El PSC y el PSOE saben perfectamente que la foto surgida de las últimas elecciones es un espejismo, y que no responde a la realidad. Pero insisten en la esperanza de que cuatro años de gobierno servirán para diluir las opciones soberanistas. El problema es que mensajes como “década perdida”, “final del procés”, “reencuentro” o “restaurar la convivencia” serán comprados por buena parte de su electorado, lo que generará frustración y desengaño en el momento que el independentismo ausente vuelva a votar. Comparto que el proceso, entendido como todo lo que ha pasado esta última década, se ha acabado con el nombramiento del presidente socialista, pero este mismo hecho implica el inicio de una nueva etapa que reequilibrará los resultados en próximas contiendas electorales y abrirá un nuevo ciclo como el que culminó con el referéndum de 2017.

Evidente es que, a pesar de los intentos de disfrazar el fracaso, Junts planteó las elecciones como un plebiscito sobre Puigdemont y lo perdió. Todo lo que ha venido después no son más que intentos desesperados de mantener un relato que hace aguas por todos lados. Ni cobrar por adelantado, ni retorno del presidente exiliado avalado por la amnistía, ni bacanal de palomitas para celebrar el triunfo de abogados murcianos. A los juntaires les ha venido grande el pulso con un Pedro Sánchez, maestro del trilerismo, y unos jueces españoles que nunca fallarán al servicio de una democracia española heredera del franquismo que no dejará de tener a Catalunya en el punto de mira. Lo más grave es que era una situación anunciada por muchos, pero Junts y el resto de los partidos procesistas han preferido seguir con la absurda estrategia de engañar al personal con discursos vanos y estériles. La culminación de todo ello fue la charlotada de Puigdemont del 8 de agosto, que sólo sirvió para dinamitar en pocas horas su prestigio, el del exilio y el de los Mossos d’Esquadra. Jugada maestra, que dicen ellos. Quizá cambiar de estrategas y encontrar otro entretenimiento para el sobrevalorado Boye daría mejores réditos.
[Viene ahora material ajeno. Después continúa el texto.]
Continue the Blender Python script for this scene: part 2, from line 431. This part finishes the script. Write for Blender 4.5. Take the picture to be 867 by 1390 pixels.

Más bien parece que los de Junts siguen con la escenificación mientras internamente trabajan por el regreso a la Convergència de siempre. Las aproximaciones de Mas y Pujol al partido, o determinadas declaraciones que recuerdan las épocas de los gobiernos “business friendly” son toda una señal. Y no es casual que justo ahora encontremos a David Madí, el Steve Bannon catalán, haciendo caja con un libro donde los “adultos” poderosos y ricos como él alientan a los catalanes “infantiles” que no supimos seguir sus indicaciones. Que uno de los personajes más inquietantes, turbios y peligrosos de la política catalana de los últimos veinticinco años haya disfrutado de entrevistas masaje y promoción gratuita de un texto lleno de falsedades y manipulaciones es todo un indicador de la dimensión del drama que vivimos.

Evidente es, también, que Esquerra Republicana de Catalunya ha pagado los platos rotos del fracaso procesista de los últimos siete años. Anunciadas por muchos, las consecuencias de los errores estratégicos, la falta de autocrítica, los tics autoritarios y la incapacidad para asumir responsabilidades han llevado al partido de Macià y Companys a una situación de imprevisible final. El pasado 14 de mayo hice un tuit en twitter que empezaba diciendo “Parece que Junqueras se enroca y quiere ser el Carrizosa de ERC”. Como nos pasa a menudo a los que opinamos en las redes, durante unas horas pensé que me había pasado de frenada con el tuit, pero visto todo lo que ha venido después empiezo a pensar que quizás acabará siendo una premonición acertada.

El debate entre la militancia es vivo e intenso. El escándalo, insuficientemente aclarado, de los carteles contra el Alzheimer, la negociación y votación interna para investir a Salvador Illa y el relato teledirigido por la dirección y los medios afines para crear una falsa división entre junqueristas y roviristas han servido para desviar la atención sobre las debacles electorales encadenadas de los últimos siete años. Pero las evidencias se acabarán imponiendo y los responsables del desastre tendrán que acabar asumiendo responsabilidades. Tanto los dirigentes de Esquerra como los del resto de partidos procesistas, así como Òmnium y la ANC, deben entender que todos los protagonistas del 1-O han de dimitir y asumir el fracaso. Hace falta reflexión, renovación y caras nuevas que abran una nueva etapa, presidida por la transparencia en el debate y la democracia en las decisiones.